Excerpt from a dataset
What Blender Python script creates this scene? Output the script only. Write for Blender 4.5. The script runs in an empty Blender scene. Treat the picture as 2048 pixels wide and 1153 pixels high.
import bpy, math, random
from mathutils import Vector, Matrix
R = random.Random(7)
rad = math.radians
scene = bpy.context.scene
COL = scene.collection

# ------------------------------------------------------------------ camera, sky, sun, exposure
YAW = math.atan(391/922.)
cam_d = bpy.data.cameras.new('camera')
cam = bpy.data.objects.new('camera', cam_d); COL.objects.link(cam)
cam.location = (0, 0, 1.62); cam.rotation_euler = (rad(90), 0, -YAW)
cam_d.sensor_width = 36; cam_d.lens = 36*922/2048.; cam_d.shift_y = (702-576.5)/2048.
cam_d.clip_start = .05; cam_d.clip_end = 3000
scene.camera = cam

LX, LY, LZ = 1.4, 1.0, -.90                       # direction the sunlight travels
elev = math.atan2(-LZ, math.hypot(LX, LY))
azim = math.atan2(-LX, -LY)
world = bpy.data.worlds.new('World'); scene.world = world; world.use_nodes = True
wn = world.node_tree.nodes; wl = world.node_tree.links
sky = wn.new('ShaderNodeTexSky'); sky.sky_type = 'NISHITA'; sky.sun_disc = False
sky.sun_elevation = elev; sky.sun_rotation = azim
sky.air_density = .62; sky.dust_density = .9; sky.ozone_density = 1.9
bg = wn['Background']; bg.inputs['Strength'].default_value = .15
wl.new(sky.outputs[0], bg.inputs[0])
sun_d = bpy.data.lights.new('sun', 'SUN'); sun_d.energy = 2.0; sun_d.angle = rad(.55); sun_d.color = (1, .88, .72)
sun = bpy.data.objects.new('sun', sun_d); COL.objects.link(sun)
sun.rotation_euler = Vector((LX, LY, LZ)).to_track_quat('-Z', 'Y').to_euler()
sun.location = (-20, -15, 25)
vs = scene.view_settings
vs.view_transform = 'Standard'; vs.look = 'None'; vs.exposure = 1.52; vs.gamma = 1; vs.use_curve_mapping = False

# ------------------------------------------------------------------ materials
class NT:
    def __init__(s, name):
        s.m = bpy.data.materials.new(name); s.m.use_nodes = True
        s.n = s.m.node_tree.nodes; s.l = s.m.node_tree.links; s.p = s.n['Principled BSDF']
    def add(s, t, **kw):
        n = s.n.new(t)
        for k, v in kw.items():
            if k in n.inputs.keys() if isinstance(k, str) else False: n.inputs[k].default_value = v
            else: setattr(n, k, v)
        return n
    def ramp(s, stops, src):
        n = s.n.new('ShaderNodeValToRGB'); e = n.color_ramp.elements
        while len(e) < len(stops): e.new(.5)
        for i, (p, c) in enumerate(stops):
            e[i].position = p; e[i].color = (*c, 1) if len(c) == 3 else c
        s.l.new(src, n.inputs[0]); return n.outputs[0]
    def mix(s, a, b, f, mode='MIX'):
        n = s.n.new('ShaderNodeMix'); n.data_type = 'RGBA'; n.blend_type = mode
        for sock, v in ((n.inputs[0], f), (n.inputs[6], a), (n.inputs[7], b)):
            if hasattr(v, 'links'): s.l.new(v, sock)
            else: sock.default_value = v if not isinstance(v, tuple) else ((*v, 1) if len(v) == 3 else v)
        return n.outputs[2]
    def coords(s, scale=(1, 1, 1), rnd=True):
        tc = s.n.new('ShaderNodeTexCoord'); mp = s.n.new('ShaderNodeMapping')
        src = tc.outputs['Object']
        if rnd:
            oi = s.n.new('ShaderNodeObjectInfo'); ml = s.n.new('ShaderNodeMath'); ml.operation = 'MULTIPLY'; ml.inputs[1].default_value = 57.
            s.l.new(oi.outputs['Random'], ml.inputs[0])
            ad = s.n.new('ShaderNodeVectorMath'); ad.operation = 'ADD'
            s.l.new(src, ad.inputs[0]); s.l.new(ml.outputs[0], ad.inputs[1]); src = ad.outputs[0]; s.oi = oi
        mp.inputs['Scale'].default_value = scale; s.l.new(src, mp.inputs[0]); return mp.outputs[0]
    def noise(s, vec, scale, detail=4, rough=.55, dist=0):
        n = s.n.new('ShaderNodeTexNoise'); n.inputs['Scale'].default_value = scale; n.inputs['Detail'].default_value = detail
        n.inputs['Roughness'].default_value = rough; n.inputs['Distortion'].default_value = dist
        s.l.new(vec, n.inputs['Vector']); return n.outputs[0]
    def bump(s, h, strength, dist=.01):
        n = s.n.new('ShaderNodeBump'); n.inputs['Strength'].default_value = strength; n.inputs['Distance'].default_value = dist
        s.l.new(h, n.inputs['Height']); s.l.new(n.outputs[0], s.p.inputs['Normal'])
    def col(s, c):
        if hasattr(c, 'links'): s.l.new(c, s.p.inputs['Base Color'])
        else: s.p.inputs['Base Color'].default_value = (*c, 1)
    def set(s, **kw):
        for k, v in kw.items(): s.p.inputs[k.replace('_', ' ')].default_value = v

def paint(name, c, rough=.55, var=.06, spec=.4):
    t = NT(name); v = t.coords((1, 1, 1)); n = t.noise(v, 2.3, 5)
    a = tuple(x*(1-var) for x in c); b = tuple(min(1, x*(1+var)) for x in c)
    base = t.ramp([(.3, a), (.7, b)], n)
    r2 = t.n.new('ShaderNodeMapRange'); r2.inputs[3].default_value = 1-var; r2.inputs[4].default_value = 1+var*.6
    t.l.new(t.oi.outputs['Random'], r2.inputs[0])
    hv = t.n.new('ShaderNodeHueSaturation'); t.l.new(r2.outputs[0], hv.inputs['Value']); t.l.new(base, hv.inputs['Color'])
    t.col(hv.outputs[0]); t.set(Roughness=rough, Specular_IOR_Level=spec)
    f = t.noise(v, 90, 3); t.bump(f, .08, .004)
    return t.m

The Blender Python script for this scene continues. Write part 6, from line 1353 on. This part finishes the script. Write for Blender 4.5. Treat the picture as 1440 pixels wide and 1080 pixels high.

**TO BE DONE:** Copy, please, every line from the start of the entries down to the line that holds "scene.camera = cam", with both of those lines included and no others.

**SOLUTION TO THE PROBLEM:**
What Blender Python script creates this scene? Output the script only. Write for Blender 4.5. The script runs in an empty Blender scene. Treat the picture as 2048 pixels wide and 1153 pixels high.
import bpy, math, random
from mathutils import Vector, Matrix
R = random.Random(7)
rad = math.radians
scene = bpy.context.scene
COL = scene.collection

# ------------------------------------------------------------------ camera, sky, sun, exposure
YAW = math.atan(391/922.)
cam_d = bpy.data.cameras.new('camera')
cam = bpy.data.objects.new('camera', cam_d); COL.objects.link(cam)
cam.location = (0, 0, 1.62); cam.rotation_euler = (rad(90), 0, -YAW)
cam_d.sensor_width = 36; cam_d.lens = 36*922/2048.; cam_d.shift_y = (702-576.5)/2048.
cam_d.clip_start = .05; cam_d.clip_end = 3000
scene.camera = cam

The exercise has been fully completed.